((

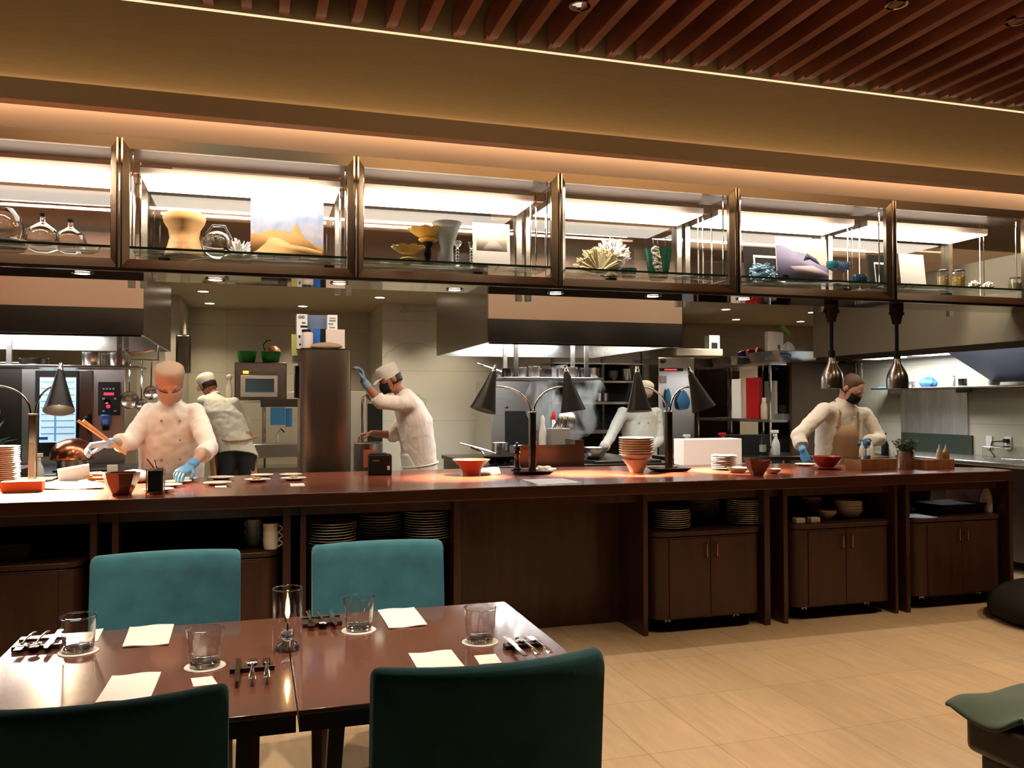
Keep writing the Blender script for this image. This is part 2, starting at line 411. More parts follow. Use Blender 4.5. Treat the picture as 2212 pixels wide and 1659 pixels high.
# light over the pass on the kitchen side, from the soffit downlights
sof = [aZ(x, y, 2.128) for x, y in ((178, 589), (465, 603), (733, 611), (982, 625), (1200, 633), (1410, 639), (1607, 645))]
for i, p in enumerate(sof):
    downlight('soffit_downlight', p.x, p.y, 2.126, L_SOFFIT, (1, .78, .52), 'round halogen spot set in the mirrored underside of the display cabinets, %s from the left' % words[i], 'spots under the display cabinets', 95, .038, 14)
for i, (x, y) in enumerate([(1252, 6), (1937, 3), (2197, 40)]):
    p = aZ(x, y, 3.60)
    o = empty('slat_ceiling_spot', (p.x, p.y, 3.60), ['small round spot between the ceiling slats, nearest the left', 'small round spot between the ceiling slats, above the middle right', 'lit round spot between the ceiling slats at the far right'][i], 'downlight', 'spots in the slat ceiling')
    B().lathe([(.055, 0), (.06, -.02), (.045, -.02), (.04, .02)], (p.x, p.y, 3.60), 24, cap0=False, cap1=False).build('trim_ring', M_chrome, o)
    B().lathe([(.001, 0), (.04, 0)], (p.x, p.y, 3.612), 20, cap0=False, cap1=False).build('lens', emis('spot_lens', SOFTW, 12 if i == 2 else 1.0), o)

# ================= DISPLAY CABINETS =================
CX = [-2.0+1.28*i for i in range(8)]  # left edges; -0.72 .56 1.84 3.12 4.40
CX = [-2.0, -.72, .56, 1.84, 3.12, 4.41, 5.69]
ordn = ['leftmost', 'second', 'third', 'fourth', 'fifth', 'sixth', 'seventh']
M_led = emis('cabinet_diffuser', (1, .93, .80), L_CAB)
SZ = 2.275
M_ctop = mat('cabinet_ceiling_bronze', (.34, .27, .24), .35, .6)
for i in range(6):
    x0, x1 = CX[i]+.004, CX[i+1]-.004
    lab = ['leftmost glass display cabinet, holding a glass cloche and round bottles', 'glass display cabinet with the wooden hourglass vase and desert print', 'glass display cabinet with yellow flower bowls and a triangle print', 'glass display cabinet with white corals and a green ribbed vase', 'glass display cabinet with blue glass, goblets and a dune print', 'rightmost glass display cabinet, holding a blank board and jars'][i]
    o = empty('display_cabinet', ((x0+x1)/2, 5.2, 2.14), lab, 'cabinet', 'hanging display cabinets over the pass')
    # mitred polished frame: outer edge at the front, sloping in
    b = B(); zo0, zo1, zi0, zi1 = 2.145, 2.868, 2.203, 2.815
    O = [V((x0, 5.0, zo0)), V((x1, 5.0, zo0)), V((x1, 5.0, zo1)), V((x0, 5.0, zo1))]
    I = [V((x0+.042, 5.035, zi0)), V((x1-.042, 5.035, zi0)), V((x1-.042, 5.035, zi1)), V((x0+.042, 5.035, zi1))]
    K = [p+V((0, .03, 0)) for p in I]
    n = 0
    for k in range(4):
        j = (k+1) % 4; b.m(1 if k == 2 else 0)
        b.quad(O[k], O[j], I[j], I[k]); b.quad(I[k], I[j], K[j], K[k])
    b.build('front_frame', [M_frame, M_railrefl], o, smooth=20)
    # side rims back to front of shelf
    for xa in (x0, x1-.012): B().box(xa, xa+.012, 5.003, 5.06, zo0, zo1).build('side_frame', M_steelb, o)
    B().box(x0, x1, 5.066, 5.34, 2.822, 2.868).build('top_panel', M_ctop, o)
    B().box(x0, x1, 5.76, 5.80, 2.80, 2.868).build('rear_rail', M_ctop, o)
    # back mullions
    for xx in (x0+.012, x1-.052): B().box(xx, xx+.04, 5.76, 5.80, 2.14, 2.799).build('mullion', M_steel, o)
    # hanging rods
    for k, (xx, yy) in enumerate([(x0+.05, 5.10), (x1-.05, 5.10), (x0+.05, 5.44), (x1-.05, 5.44), (x1-.012, 5.44)]):
        B().tube([(xx, yy, SZ), (xx, yy, 2.86)], .0045, 8).build('rod', M_chrome, o)
    # light diffuser
    B().box(x0+.055, x1-.055, 5.355, 5.745, 2.758, 2.80).build('light_housing', M_ctop, o)
    B().box(x0+.06, x1-.06, 5.36, 5.74, 2.75, 2.7575).build('light_diffuser', M_led, o)
    area('shelf_lamp', ((x0+x1)/2, 5.075, 2.812), 1.05, .012, 9, SOFTW, ((x0+x1)/2, 5.22, 2.4), o)
    # glass shelf with dark front edge
    B().box(x0+.045, x1-.045, 5.046, 5.48, SZ-.012, SZ).build('glass_shelf', M_shelfg, o, smooth=0)
    B().box(x0+.045, x1-.045, 5.042, 5.046, SZ-.013, SZ).build('shelf_edge', M_gedge, o)
    B().box(x0+.02, x1-.02, 5.80, 5.806, 2.2, 2.86).build('back_pane', M_glass, o)
# mirrored soffit panel under the cabinets
b = B().box(-2.0, 6.9, 5.02, 5.36, 2.128, 2.142)
struct('trim_%d' % sid, b, M_mirror, smooth=10); sid += 1
struct('trim_%d' % sid, B().box(-2.0, 6.9, 4.985, 5.02, 2.128, 2.146), M_frame); sid += 1
# light pelmet along the soffit's inner edge carrying the box brackets
for k in range(9):
    x = -1.5+k*.95
    struct('trim_%d' % sid, B().box(x, x+.06, 5.30, 5.36, 2.142, 2.262), M_blackm); sid += 1

# ================= COUNTER =================
HC = .93
back = [aZ(x, y, HC) for x, y in ((400, 1028), (700, 1018), (1000, 1011), (1300, 1006), (1690, 1001))]
poly = [(-3.2, 4.6), (4.95, 4.6), (5.08, 4.66), (5.08, 4.90), (4.78, 5.08), (4.0, 5.70), (3.2, 5.84), (2.5, 5.90), (1.4, 6.0), (.4, 6.0), (-.3, 5.86), (-.55, 5.80), (-3.2, 5.80)]
b = B().prism(poly, HC-.07, HC)
c = b.build('counter_top', [M_cherry, M_edge], None, bevel=.006)
for p in c.data.polygons: p.material_index = 0 if abs(p.normal.z) > .5 else 1
tag(c, 'long polished cherry-red wooden pass counter below the display cabinets', 'counter')
recentre(c)
# kitchen-side body and dividers under the counter
struct('wall_counter_core', B().box(-3.2, 4.9, 5.22, 5.30, 0, HC-.071), M_blackm)
posts = [(-.79, -.76), (-.69, -.66), (.14, .18), (.23, .26), (1.07, 1.11), (2.24, 2.27), (3.08, 3.12), (3.22, 3.25), (4.08, 4.10), (4.17, 4.20), (5.05, 5.08)]
for k, (a, bb) in enumerate(posts):
    struct('trim_%d' % sid, B().box(a, bb, 4.66, 5.22, 0, HC-.071), M_mahog); sid += 1
struct('wall_counter_panel', B().box(1.11, 2.24, 5.02, 5.08, 0, HC-.071), M_mahog)
struct('trim_%d' % sid, B().box(-3.2, 5.0, 4.72, 4.76, HC-.13, HC-.071), M_mahog); sid += 1
# mobile carts in the bays
CT = .62
def cart(x0, x1, y0, y1, label, doors=True, castor=True):
    o = empty('plate_cart', ((x0+x1)/2, (y0+y1)/2, 0), label, 'cart', 'wooden carts parked under the counter')
    def outline(g):
        r = .10; pts = []
        for a in range(0, 91, 15): pts.append((x0-g+r-r*cos(radians(a)), y0-g+r-r*sin(radians(a))))
        for a in range(0, 91, 15): pts.append((x1+g-r+r*sin(radians(a)), y0-g+r-r*cos(radians(a))))
        return pts+[(x1+g, y1), (x0-g, y1)]
    B().prism(outline(0), .09, CT-.035).build('body', M_cartw, o, bevel=.003)
    B().prism(outline(.006), CT-.03, CT).build('top', M_cartw, o, bevel=.006)
    xm = (x0+x1)/2
    if doors:
        for s_, a, e in ((-1, x0+.10, xm-.002), (1, xm+.002, x1-.10)):
            d = B().box(a, e, y0-.008, y0+.004, .10, CT-.045).build('door', M_cartw, o, bevel=.002)
            hx = xm+s_*.035
            B().tube([(hx, y0-.008, .46), (hx, y0-.03, .465), (hx, y0-.03, .54), (hx, y0-.008, .545)], .005, 8).build('handle', M_steelb, d)
    if castor:
        for cx_, cy_ in ((x0+.14, y0+.12), (x1-.14, y0+.12), (x0+.14, y1-.1), (x1-.14, y1-.1)):
            cs = B().box(cx_-.018, cx_+.018, cy_-.02, cy_+.02, .05, .092).build('castor', M_chrome, o)
            B().lathe([(.028, -.012), (.034, -.006), (.034, .006), (.028, .012)], (cx_, cy_, .034), 20, basis((1, 0, 0), (0, 1, 0))).build('wheel', M_blackm, cs)
    return o
cart(-1.75, -.83, 4.66, 5.18, 'wooden cart under the left end of the counter, a black bin on it')
cart(-.63, .12, 4.68, 5.18, 'wooden cart behind the left teal chair, stacked mugs on it')
cart(.28, 1.04, 4.68, 5.18, 'wooden cart behind the second teal chair with three plate stacks')
cart(2.30, 3.06, 4.64, 5.18, 'wooden two-door cart right of the plain panel with three plate stacks')
cart(3.30, 4.07, 4.66, 5.18, 'wooden two-door cart carrying bowls, second from the right')
cart(4.26, 5.03, 4.68, 5.18, 'wooden two-door cart at the right end of the counter with a spray bottle')
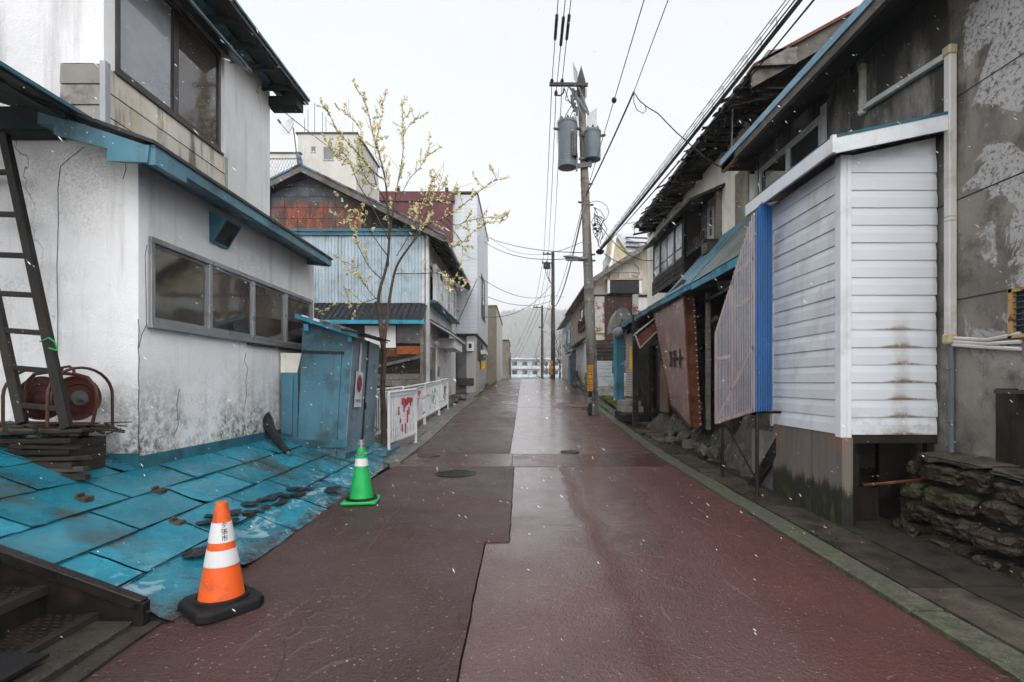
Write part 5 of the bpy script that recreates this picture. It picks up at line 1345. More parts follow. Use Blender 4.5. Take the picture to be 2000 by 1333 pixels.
m = MB(); m.box(VX + .031, VX + .075, VY0 - .034, VY0 - .002, ZB - .03, 3.95); m.build('corner_trim', M['white_siding'], VP_, bevel=.003)
MB().box(VX - .035, VX + .02, VY1 - .05, VY1 + .02, ZB - .03, 3.95).build('corner_trim', M['alu_white'], VP_, bevel=.004)
# roof with white fascia
MB().slab((3.04, 4.98, 4.06), (3.04, 6.9, 4.06), (4.24, 6.9, 4.31), (4.24, 4.98, 4.31), .03).build('roof', M['teal_paint'], VP_)
MB().slab((3.045, 5.0, 4.025), (3.045, 6.88, 4.025), (4.238, 6.88, 4.275), (4.238, 5.0, 4.275), .02).build('soffit', M['white_paint'], VP_)
MB().box(3.03, 3.06, 4.99, 6.89, 3.89, 4.035).build('fascia', M['white_siding'], VP_)
MB().prism([(3.061, 4.985, 3.885), (4.236, 4.985, 4.13), (4.236, 4.985, 4.28), (3.061, 4.985, 4.035)], (0, .025, 0)).build('fascia', M['white_siding'], VP_)
MB().box(3.02, 3.06, 4.95, 4.99, 3.88, 4.05).build('fascia_corner', M['white_siding'], VP_)
MB().prism([P(1625, 283, 5.5), P(1664, 253, 5.5), P(1664, 283, 5.5)], (0, .02, 0)).build('gutter_stop', M['white_siding'], VP_)
# plywood skirt, corner post, dark hollow below
for a, b in ((VY0 + .02, 5.72), (5.73, VY1 - .02)):
    MB().box(VX - .012, VX + .01, a, b, zr(a) - .05, ZB - .01).build('skirt_panel', M['wet_plywood'], VP_)
MB().box(VX - .02, VX + .09, VY0 - .03, VY0 + .018, .02, ZB - .03).build('post', M['wet_plywood'], VP_)
MB().box(VX + .1, VX1, VY0 + .5, VY0 + .55, 0, 1.12).build('back_board', M['shop_dark'], VP_)
MB().box(VX + .08, VX1 - .02, VY0 - .02, VY0 + .05, 1.04, 1.12).build('rail', M['wood_dark_h'], VP_)
MB().box(VX + .095, VX + .14, VY0, VY0 + .05, .1, 1.04).build('stud', M['wood_dark'], VP_)
MB().box(VX1 - .1, VX1 - .04, VY0, VY0 + .06, .3, 1.04).build('stud', M['wood_dark'], VP_)
for i, (x0, x1, z0, z1) in enumerate(((3.42, 3.52, .12, .9), (3.54, 3.75, .1, .55), (3.78, 4.1, .45, 1.02), (3.42, 3.75, .75, 1.03), (3.5, 3.62, .12, .72))):
    MB().box(x0, x1, VY0 + .12 + i * .03, VY0 + .14 + i * .03, z0, z1).build('loose_board', M['wood_dark'], VP_)
MB().box(VX + .1, VX + .5, VY0 - .02, VY0 + .03, .07, .15).build('sill', M['wood_dark_h'], VP_)
MB().tube([(3.45, 5.15, .62), (4.1, 5.0, .72)], .016, 6).build('rusty_pipe', M['rust_metal'], label='short rusty pipe poking out below the white porch', cat='pipe')
MB().tube([(3.92, 4.85, .83), (4.2, 4.95, .87)], .014, 6).build('white_pipe', M['pvc'], label='short white pipe resting on the rock by the porch', cat='pipe')

# corrugated stair shield behind the porch
CS = thing('corrugated_screen', 'clear and blue corrugated plastic screen beside the porch', 'screen', (3.15, 7.6, .9))
def corr(pa, pb, zb, zt, pitch, dep, name, mat):
    "vertical corrugated sheet between plan points pa, pb; zb/zt are functions of t"
    pa, pb = Vector(pa), Vector(pb); L = (pb - pa).length; n = int(L / pitch) * 6; nn = Vector(((pb - pa).y, -(pb - pa).x)).normalized()
    m = MB()
    for i in range(n + 1):
        t = i / n; o = nn * dep * math.sin(i * math.pi / 3); q = pa.lerp(pb, t) + o
        z0, z1 = zb(t), zt(t)
        m.v += [(q.x, q.y, z0), (q.x, q.y, z1)]
    for i in range(n): m.f.append((2 * i, 2 * i + 2, 2 * i + 3, 2 * i + 1))
    return m.build(name, M[mat], CS, smooth=True)
corr((2.9, 6.34), (2.9, 7.62), lambda t: lerp(1.29, 1.03, t), lambda t: lerp(3.78, 2.39, t), .065, .003, 'clear_sheet', 'clear_sheet')
for i in range(24):
    t = (i + .5) / 24; y = lerp(6.36, 7.6, t)
    MB().box(2.882, 2.888, y - .004, y + .004, lerp(1.29, 1.03, t) + .01, lerp(3.78, 2.39, t) - .01).build('rib', M['clear_rib'], CS)
corr((3.22, 6.54), (2.9, 6.32), lambda t: lerp(1.3, 1.29, t), lambda t: lerp(3.9, 3.92, min(1, t * 1.6)) if t < .62 else lerp(3.92, 3.74, (t - .62) / .38), .052, .012, 'blue_sheet', 'blue_clear')
xs_ = 2.91
for a, b in (((xs_, 6.36, 1.29), (xs_, 6.36, 3.7)), ((xs_, 7.6, 1.05), (xs_, 7.6, 2.38)), ((xs_, 7.0, 1.16), (xs_, 7.0, 3.05)), ((xs_, 6.36, 1.31), (xs_, 7.6, 1.06)), ((xs_, 6.36, 2.1), (xs_, 7.55, 1.1)), ((xs_, 6.36, 2.72), (xs_, 7.0, 2.68)), ((xs_, 7.0, 2.02), (xs_, 7.6, 2.0)), ((xs_, 6.34, 3.74), (xs_, 7.6, 2.38)), ((xs_, 6.36, 3.2), (xs_, 6.85, 3.14))):
    MB().beam(a, b, .03, .05).build('batten', M['wood_pink'], CS)
for y, z in ((6.4, 1.28), (7.5, 1.05)): MB().tube([(2.96, y, zr(y) - .1), (2.96, y, z)], .022, 6).build('steel_leg', M['metal_dark'], CS)
MB().tube([(2.97, 6.4, .4), (2.97, 7.4, 1.05)], .014, 6).build('steel_brace', M['metal_dark'], CS)
for y in (6.4, 7.5): MB().tube([(2.95, y, 1.28), (3.6, y, 1.28)], .016, 6).build('steel_arm', M['metal_dark'], CS)
MB().beam((3.15, 7.05, .12), (3.3, 6.45, .95), .05, .14).build('leaning_beam', M['metal_dark'], label='dark steel beam leaning against the plywood skirt', cat='beam')
MB().box(3.3, 3.34, 6.63, 7.3, .1, 1.0).build('plastered_stub', M['concrete'], VP_)

# ================================================================== RIGHT: grey peeling house
G = thing('peeling_house', 'grey concrete house with peeling white paint at the right edge', 'house', (5.5, 6.3, .3))
GX, GY1 = 4.245, 9.15
hw = (7.2, 9.05, 4.5, 5.42)
hv = (3.78, 4.42, 1.0, 1.57)
MB().holes(fX(GX, -1), (4.25, GY1), (.2, 5.95), [hw, (4.2, 4.45, -.1, 1.56)], -.2, 0).build('wall', M['peeling_concrete'], G)
MB().holes(fX(GX, -1), (2.4, 4.249), (.2, 5.25), [(3.2, 4.3, -.1, 1.56)], -.2, 0).build('wall', M['peeling_concrete'], G)
MB().box(GX - .06, 9, 2.3, 4.248, 5.25, 5.33).build('unseen_low_roof', M['roof_dark'], G)  # out-of-view wing, added low so sun and sky reach the porch
MB().box(GX + .21, 9, 2.4, 2.5, .2, 5.24).build('unseen_low_wall', M['peeling_concrete'], G)
MB().box(GX + .001, 9, GY1 - .2, GY1 - .002, .2, 6.8).build('end_wall', M['peeling_concrete'], G)
MB().box(GX + .8, GX + .85, 5.5, GY1 - .25, 3.5, 5.9).build('inner_wall', M['room_dark'], G)
m = MB(); m.box(GX + .28, GX + .3, 8.1, 9.0, 4.5, 5.1); m.build('curtain', M['curtain'], G)
window(G, fX(GX, -1), *hw, 2, 'alu_white', ['glass_dark', 'glass'], .05, -.1, .03)
MB().box(GX - .05, GX - .02, 7.05, 7.16, 4.3, 5.5).build('window_trim', M['alu_white'], G)
MB().box(GX - .05, GX - .02, 9.1, 9.16, 3.6, 5.5).build('window_trim', M['alu_white'], G)
# joints scored in the concrete
for z in (2.45, 3.42, 4.42): MB().box(GX - .003, GX + .001, 2.41, 5.0 if z < 3 else 7.0, z, z + .012).build('wall_joint', M['seam_black'], G)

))

**Instruction:** Track down every line holding the string "this" and copy it.

**Answer to the problem:**
Keep writing the Blender script for this image. This is part 2, starting at line 411. More parts follow. Use Blender 4.5. Treat the picture as 2212 pixels wide and 1659 pixels high.
Write part 5 of the bpy script that recreates this picture. It picks up at line 1345. More parts follow. Use Blender 4.5. Take the picture to be 2000 by 1333 pixels.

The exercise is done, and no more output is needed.